Reading a book by Mrs Nicholson, Norney Rough. It is all about a real house near Godalming and the struggle
of a retired officer and his family to live decently in England.
‘Women of every sort,’ she writes, ‘are learning to live without relaxation. They seem tougher than ever before. How can they enjoy dining out in warmth and comfort when their men face the North Sea’s cruel cold?’
Wednesday, 5 March
Walked up the hill in the windy March evening with Mrs M. She has been given a new pale blue jumper and it is put in the ‘bolting box’ all ready for hasty evacuation, and kept quite near the front door.
The Germans have fined the town of Hilversum in Holland (gay, geranium-clad, beautifully built town) £350,000 as a punishment for having shot one German soldier.
Friday, 7 March
Went to call on Freda T., who told me that in Folkestone yesterday, when getting into her train for Redhill, a Dornier plane began machine-gunning, and the women porters shut the carriage doors briskly, as spatterings of bullets rained down on the glass roof of the station; and the train moved off, but not before the passengers, hanging out of the windows, saw a Spitfire rise and give chase. The Dornier eventually fell into the sea.
Saturday, 8 March
Basil came about lunch-time, bringing a young RE subaltern (whose people are in Jersey – he hears nothing).
Bertie came to tea, an old, old Scotsman, and I thought again how hard this war is on old people. He never goes anywhere or sees anybody.

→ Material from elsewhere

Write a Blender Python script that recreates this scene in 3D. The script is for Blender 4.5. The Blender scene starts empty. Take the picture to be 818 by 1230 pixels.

The great news of the week is that in the USA the Lease and Lend Bill is passed.142
Will the Germans enter Greece? This seems to be expected. We shall be there, I think, also.
We are on the edge of tremendous events.
Sunday, 9 March
Prices go up. There is an increase of 26 per cent in the cost of living from September 1939 to January 1941. Coal is 41 per cent dearer.